Though he is involved in testing prototypes, Tavares says he does his best to take a hands-off approach to product development at PSA.

“I try — and this is not always possible because I am so passionate about it — not to be directive because we are not making cars for myself; we are making cars for consumers,” he says. “My job as CEO is not to give engineers direction. My job is to ensure that each person can unleash his full potential inside the company, in an organization that supports that.

“Of course,” he adds, “if we are testing prototypes, and I see something that is beyond the limits, I’ll tell them, “Guys, this car will not go into production with this kind of problem, so fix it.'”

Though Tavares is as proficient as any top executive in business argot, he believes his decades spent at the racetrack and wrenching on his own cars let him talk to his employees from a position of a fellow enthusiast.

“It gives me the ability to have a good dialogue with many people in the company,” he says. “If people realize they can connect with their CEO about cars, they can say, “At the helm of this company is a guy who likes cars, who understands what we are doing.'”

Focus on the next race

Of course, racing is also about thrills, risk and driving on the edge of control. Tavares says he’s never gone past his own limits in a racing car — “but it will happen. There are moments like today, when you are in a pouring rain and you are flat out on the straight, and you can’t see 20 meters in front of you.”

“What happens is I get frustrated when I don’t deliver what I expected,” he says. “But you are trained when you have been racing for 35 years to focus immediately on the next race, not on the result — understanding what went wrong and what you should do differently.”

In addition to the Chevron, Tavares owns two Peugeots for historic rallies, a 504 and 104. He’s not sentimental about his cars — after all, they are tools for winning. “Generally speaking, I don’t keep my racing cars. Typically, a car can be used in a competitive way for three to five years. When a car has lost its competitiveness, I don’t store them away, I sell them.”
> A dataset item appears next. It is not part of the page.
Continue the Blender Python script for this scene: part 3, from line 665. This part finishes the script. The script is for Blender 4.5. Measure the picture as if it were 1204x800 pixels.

For all of Tavares’ high public profile — his every move is followed daily in the French business press — racing remains a very private family endeavor. He drives himself to races around Europe with a few longtime friends, and he moves easily around the track in Dijon, greeting acquaintances, comparing notes on technique with the racers’ language of hand gestures and drawing few second glances.

His son-in-law Tristan Gommendy has been a Le Mans podium finisher, and during the interview, Tavares notes that he’s anxious to check his standings in the World Endurance Championship race at Spa.

“When we have Sunday lunch at home, the discussion is all about setups and how you will drive this corner or that corner,” he says.

His garage workshop outside Paris is the hub of his racing life and a refuge from the pressures of business.

“What I enjoy the most is to have my friends with me,” Tavares says. “When we are there with the music, with the tools and the cars — the fact that we are doing it together is as much fun as the fact that we are doing the work ourselves.”

Outside, the rain shows no signs of stopping, and Tavares gives the weather a slightly worried glance. He’ll race again the next day, against the same drivers.

“Hopefully, we’ll be able to see the track,” he says, though he’ll start far down the field, based on his results in today’s race. “That’s not so good.”

Like any true competitor, he adds, “But that means there will be more guys to overtake.”